Especially server accessible only by SSH…
I can’t be bothered to walk down to the basement, so practically my server is also only accessible by SSH
I’m at college right now, which is a 3 hour drive away from my home, where a server of mine is. I just have to ask my parents to turn it back on when the power goes out or it gets borked. I access it solely through RustDesk and Cloudflare Tunnels SSH (it’s actually pretty cool, they have a web interface for it).
I have no car, so there’s really no way to access it in case something catastrophic happens. I have to rely on hopes, prayers, and the power of a probably outdated Pop!_OS install. Totally doesn’t stress me out I’ll just say I like to live on the edge :^)
Setup a pikvm as ipmi and you’ll have at least another layer of failure required to completely lose connectivity
Currently the server(s) are in my room, which is so messy my dad probably wouldn’t even enter it voluntarily. And in the case grub/fstab/crypttab/etc. are messed up, which is probably the most common error, he probably couldn’t solve it by himself.
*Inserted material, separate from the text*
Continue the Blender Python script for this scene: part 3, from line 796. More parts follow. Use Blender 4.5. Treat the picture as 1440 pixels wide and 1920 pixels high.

Soon everything’s gonna live in its own little room in the basement, so it’s gonna be accessible easier actually.
In the old days some of the servers took at hour to reboot. That was stressful when you couldn’t ping it at an hour.
The more disk you had, the longer it took. It walked the scsi bus which took forever. So if you had more disk. It took even longer.
Since everything was remote, you’d have to call hands and they weren’t technical. Also no cameras since it was the 90’s.
Now when I restart a vm or container. I panic if it’s not back up in 10 minutes.
I like how posting got fairly fast. Then we started putting absurd amounts of ram into servers so now they’re back to slow.
Like we have a high clock speed dual 32 core AMD server with 1TB of ram that takes at least 5 minutes to do it’s RAM check. So every time you need to reboot you’re just sitting there twiddling your thumbs waiting anxiously.
I will date myself. These machines had a lot of memory as well which added to the slow reboot. I think it was 16 gigs.
The r series for IBM took forever. The p series was faster but was still slow
Initializing VPC…
Configuring VPC…
Constructing VPC…
Planning VPC…
VPC Configuration…
Step (31/12)…
Spooling up VPC…
VPC Configuration Finished…
Beginning Declaration of VPC…
Declaring Configuration of VPC…
Submitting Paperwork for VPC Registration with IANA…
Redefining Port 22 for official use as our private VPC…
Recompiling OpenSSH to use Port 125…
Resetting all open SSH connections…
Your VPC declaration has been configured!
Initializing Declared VPC…
Never update, never reboot. Clearly the safest method. Tried and true.
When you make a potentially system breaking change and forgot to make a snapshot of the VM beforehand…
Someone set up a script to automatically create daily backups to tape. Unfortunately, it’s still the first tape that was put in there 3.5 years ago, every backup since that one filled up failed. It might as well have failed silently because everyone who received the email with the error message filtered them to a folder they generally ignored.
And no one ever tried to restore it.
Happened to me as well, after a year I learned incremental DB backups were wrongly offset by GMT diff, so we were losing hours every time. Fun.
Luckily we never needed them.
And now we have Postgres with WAL archiving and I sleep so much better.